**WHAT THIS TASK INVOLVES:**
Reproduce the lines of the material exactly, excluding every image.
** START OF SOURCE EXCERPT **
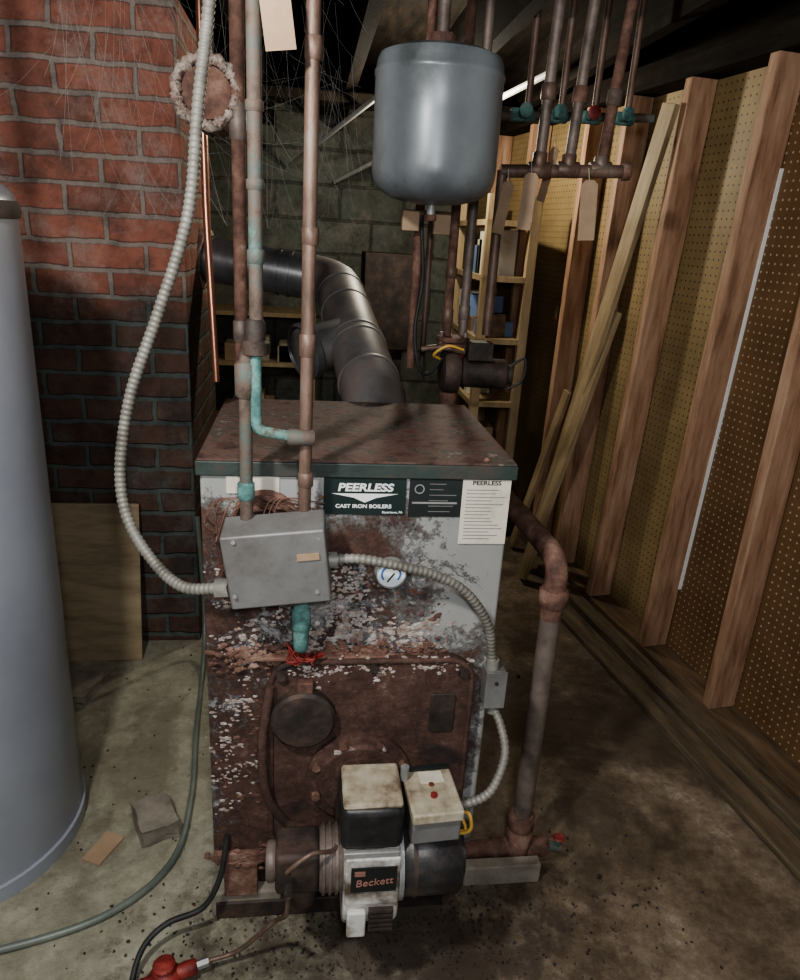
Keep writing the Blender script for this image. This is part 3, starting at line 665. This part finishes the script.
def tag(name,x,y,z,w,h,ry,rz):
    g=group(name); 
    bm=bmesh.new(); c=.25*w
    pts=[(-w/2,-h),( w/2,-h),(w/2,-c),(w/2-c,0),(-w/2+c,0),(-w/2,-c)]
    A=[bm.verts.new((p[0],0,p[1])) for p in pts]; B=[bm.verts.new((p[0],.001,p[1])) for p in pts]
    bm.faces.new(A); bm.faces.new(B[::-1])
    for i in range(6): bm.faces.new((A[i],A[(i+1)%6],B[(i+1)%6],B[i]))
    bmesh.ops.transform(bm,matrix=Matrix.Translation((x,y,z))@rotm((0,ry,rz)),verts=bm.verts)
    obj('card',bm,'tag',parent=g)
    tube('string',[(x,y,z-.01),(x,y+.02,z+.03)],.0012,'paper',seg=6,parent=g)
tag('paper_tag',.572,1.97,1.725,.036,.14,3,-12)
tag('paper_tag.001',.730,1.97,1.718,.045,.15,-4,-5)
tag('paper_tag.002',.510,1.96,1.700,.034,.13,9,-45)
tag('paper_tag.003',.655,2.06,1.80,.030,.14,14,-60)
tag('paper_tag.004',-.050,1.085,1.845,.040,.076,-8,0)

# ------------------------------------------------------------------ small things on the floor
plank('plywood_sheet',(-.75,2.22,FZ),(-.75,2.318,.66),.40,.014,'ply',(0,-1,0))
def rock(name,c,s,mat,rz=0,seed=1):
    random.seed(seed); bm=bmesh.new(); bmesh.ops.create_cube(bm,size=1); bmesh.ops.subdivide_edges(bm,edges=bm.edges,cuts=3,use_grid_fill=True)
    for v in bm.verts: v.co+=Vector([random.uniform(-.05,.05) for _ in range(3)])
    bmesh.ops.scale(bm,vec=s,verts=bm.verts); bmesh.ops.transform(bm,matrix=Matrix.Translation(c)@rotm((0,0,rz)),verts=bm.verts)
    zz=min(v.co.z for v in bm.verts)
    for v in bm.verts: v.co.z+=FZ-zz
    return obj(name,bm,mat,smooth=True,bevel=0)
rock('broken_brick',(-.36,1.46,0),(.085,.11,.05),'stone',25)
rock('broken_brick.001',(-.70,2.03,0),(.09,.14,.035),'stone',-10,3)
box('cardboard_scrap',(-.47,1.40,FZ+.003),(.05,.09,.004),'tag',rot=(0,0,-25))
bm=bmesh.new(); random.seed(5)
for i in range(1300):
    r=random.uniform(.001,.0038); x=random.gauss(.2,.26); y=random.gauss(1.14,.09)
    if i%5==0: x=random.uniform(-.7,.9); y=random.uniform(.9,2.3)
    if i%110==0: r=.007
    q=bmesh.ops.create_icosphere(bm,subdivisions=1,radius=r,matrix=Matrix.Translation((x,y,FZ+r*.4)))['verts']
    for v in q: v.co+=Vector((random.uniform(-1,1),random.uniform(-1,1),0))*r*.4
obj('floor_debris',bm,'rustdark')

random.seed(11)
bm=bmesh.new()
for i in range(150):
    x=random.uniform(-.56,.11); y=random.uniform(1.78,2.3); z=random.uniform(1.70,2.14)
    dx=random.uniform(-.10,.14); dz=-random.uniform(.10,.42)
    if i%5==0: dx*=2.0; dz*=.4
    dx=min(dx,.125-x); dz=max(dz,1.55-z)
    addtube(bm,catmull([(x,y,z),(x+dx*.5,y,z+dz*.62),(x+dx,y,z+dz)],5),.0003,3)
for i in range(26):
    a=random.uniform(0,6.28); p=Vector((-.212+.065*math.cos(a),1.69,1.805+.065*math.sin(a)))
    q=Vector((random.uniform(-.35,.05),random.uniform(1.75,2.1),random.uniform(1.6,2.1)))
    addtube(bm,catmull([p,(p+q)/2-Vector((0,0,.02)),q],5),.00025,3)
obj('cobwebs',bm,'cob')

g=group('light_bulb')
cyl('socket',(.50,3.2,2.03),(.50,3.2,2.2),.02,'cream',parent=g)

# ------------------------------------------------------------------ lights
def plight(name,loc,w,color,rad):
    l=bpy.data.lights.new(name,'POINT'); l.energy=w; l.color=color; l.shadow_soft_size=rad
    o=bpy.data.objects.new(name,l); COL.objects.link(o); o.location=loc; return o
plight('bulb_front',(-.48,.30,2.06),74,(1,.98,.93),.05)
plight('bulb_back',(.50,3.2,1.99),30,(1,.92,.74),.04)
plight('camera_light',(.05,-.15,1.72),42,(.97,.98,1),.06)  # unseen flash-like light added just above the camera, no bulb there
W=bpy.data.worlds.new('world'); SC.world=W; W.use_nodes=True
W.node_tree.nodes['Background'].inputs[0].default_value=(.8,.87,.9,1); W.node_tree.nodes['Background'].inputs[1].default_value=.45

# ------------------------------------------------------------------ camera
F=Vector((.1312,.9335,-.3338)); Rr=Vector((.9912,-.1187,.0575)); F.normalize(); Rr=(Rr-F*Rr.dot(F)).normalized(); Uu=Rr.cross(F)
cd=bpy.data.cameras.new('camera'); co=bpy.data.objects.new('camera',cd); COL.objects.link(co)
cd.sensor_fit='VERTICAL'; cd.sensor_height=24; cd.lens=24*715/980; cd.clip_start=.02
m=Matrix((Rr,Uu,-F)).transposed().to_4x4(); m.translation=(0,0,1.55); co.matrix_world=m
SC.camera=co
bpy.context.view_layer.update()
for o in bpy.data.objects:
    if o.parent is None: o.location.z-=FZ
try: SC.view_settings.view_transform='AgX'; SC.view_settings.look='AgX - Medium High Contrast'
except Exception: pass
** END OF SOURCE EXCERPT **
**FINISHED ANSWER:**
Keep writing the Blender script for this image. This is part 3, starting at line 665. This part finishes the script.
def tag(name,x,y,z,w,h,ry,rz):
    g=group(name); 
    bm=bmesh.new(); c=.25*w
    pts=[(-w/2,-h),( w/2,-h),(w/2,-c),(w/2-c,0),(-w/2+c,0),(-w/2,-c)]
    A=[bm.verts.new((p[0],0,p[1])) for p in pts]; B=[bm.verts.new((p[0],.001,p[1])) for p in pts]
    bm.faces.new(A); bm.faces.new(B[::-1])
    for i in range(6): bm.faces.new((A[i],A[(i+1)%6],B[(i+1)%6],B[i]))
    bmesh.ops.transform(bm,matrix=Matrix.Translation((x,y,z))@rotm((0,ry,rz)),verts=bm.verts)
    obj('card',bm,'tag',parent=g)
    tube('string',[(x,y,z-.01),(x,y+.02,z+.03)],.0012,'paper',seg=6,parent=g)
tag('paper_tag',.572,1.97,1.725,.036,.14,3,-12)
tag('paper_tag.001',.730,1.97,1.718,.045,.15,-4,-5)
tag('paper_tag.002',.510,1.96,1.700,.034,.13,9,-45)
tag('paper_tag.003',.655,2.06,1.80,.030,.14,14,-60)
tag('paper_tag.004',-.050,1.085,1.845,.040,.076,-8,0)

# ------------------------------------------------------------------ small things on the floor
plank('plywood_sheet',(-.75,2.22,FZ),(-.75,2.318,.66),.40,.014,'ply',(0,-1,0))
def rock(name,c,s,mat,rz=0,seed=1):
    random.seed(seed); bm=bmesh.new(); bmesh.ops.create_cube(bm,size=1); bmesh.ops.subdivide_edges(bm,edges=bm.edges,cuts=3,use_grid_fill=True)
    for v in bm.verts: v.co+=Vector([random.uniform(-.05,.05) for _ in range(3)])
    bmesh.ops.scale(bm,vec=s,verts=bm.verts); bmesh.ops.transform(bm,matrix=Matrix.Translation(c)@rotm((0,0,rz)),verts=bm.verts)
    zz=min(v.co.z for v in bm.verts)
    for v in bm.verts: v.co.z+=FZ-zz
    return obj(name,bm,mat,smooth=True,bevel=0)
rock('broken_brick',(-.36,1.46,0),(.085,.11,.05),'stone',25)
rock('broken_brick.001',(-.70,2.03,0),(.09,.14,.035),'stone',-10,3)
box('cardboard_scrap',(-.47,1.40,FZ+.003),(.05,.09,.004),'tag',rot=(0,0,-25))
bm=bmesh.new(); random.seed(5)
for i in range(1300):
    r=random.uniform(.001,.0038); x=random.gauss(.2,.26); y=random.gauss(1.14,.09)
    if i%5==0: x=random.uniform(-.7,.9); y=random.uniform(.9,2.3)
    if i%110==0: r=.007
    q=bmesh.ops.create_icosphere(bm,subdivisions=1,radius=r,matrix=Matrix.Translation((x,y,FZ+r*.4)))['verts']
    for v in q: v.co+=Vector((random.uniform(-1,1),random.uniform(-1,1),0))*r*.4
obj('floor_debris',bm,'rustdark')

random.seed(11)
bm=bmesh.new()
for i in range(150):
    x=random.uniform(-.56,.11); y=random.uniform(1.78,2.3); z=random.uniform(1.70,2.14)
    dx=random.uniform(-.10,.14); dz=-random.uniform(.10,.42)
    if i%5==0: dx*=2.0; dz*=.4
    dx=min(dx,.125-x); dz=max(dz,1.55-z)
    addtube(bm,catmull([(x,y,z),(x+dx*.5,y,z+dz*.62),(x+dx,y,z+dz)],5),.0003,3)
for i in range(26):
    a=random.uniform(0,6.28); p=Vector((-.212+.065*math.cos(a),1.69,1.805+.065*math.sin(a)))
    q=Vector((random.uniform(-.35,.05),random.uniform(1.75,2.1),random.uniform(1.6,2.1)))
    addtube(bm,catmull([p,(p+q)/2-Vector((0,0,.02)),q],5),.00025,3)
obj('cobwebs',bm,'cob')

g=group('light_bulb')
cyl('socket',(.50,3.2,2.03),(.50,3.2,2.2),.02,'cream',parent=g)

# ------------------------------------------------------------------ lights
def plight(name,loc,w,color,rad):
    l=bpy.data.lights.new(name,'POINT'); l.energy=w; l.color=color; l.shadow_soft_size=rad
    o=bpy.data.objects.new(name,l); COL.objects.link(o); o.location=loc; return o
plight('bulb_front',(-.48,.30,2.06),74,(1,.98,.93),.05)
plight('bulb_back',(.50,3.2,1.99),30,(1,.92,.74),.04)
plight('camera_light',(.05,-.15,1.72),42,(.97,.98,1),.06)  # unseen flash-like light added just above the camera, no bulb there
W=bpy.data.worlds.new('world'); SC.world=W; W.use_nodes=True
W.node_tree.nodes['Background'].inputs[0].default_value=(.8,.87,.9,1); W.node_tree.nodes['Background'].inputs[1].default_value=.45

# ------------------------------------------------------------------ camera
F=Vector((.1312,.9335,-.3338)); Rr=Vector((.9912,-.1187,.0575)); F.normalize(); Rr=(Rr-F*Rr.dot(F)).normalized(); Uu=Rr.cross(F)
cd=bpy.data.cameras.new('camera'); co=bpy.data.objects.new('camera',cd); COL.objects.link(co)
cd.sensor_fit='VERTICAL'; cd.sensor_height=24; cd.lens=24*715/980; cd.clip_start=.02
m=Matrix((Rr,Uu,-F)).transposed().to_4x4(); m.translation=(0,0,1.55); co.matrix_world=m
SC.camera=co
bpy.context.view_layer.update()
for o in bpy.data.objects:
    if o.parent is None: o.location.z-=FZ
try: SC.view_settings.view_transform='AgX'; SC.view_settings.look='AgX - Medium High Contrast'
except Exception: pass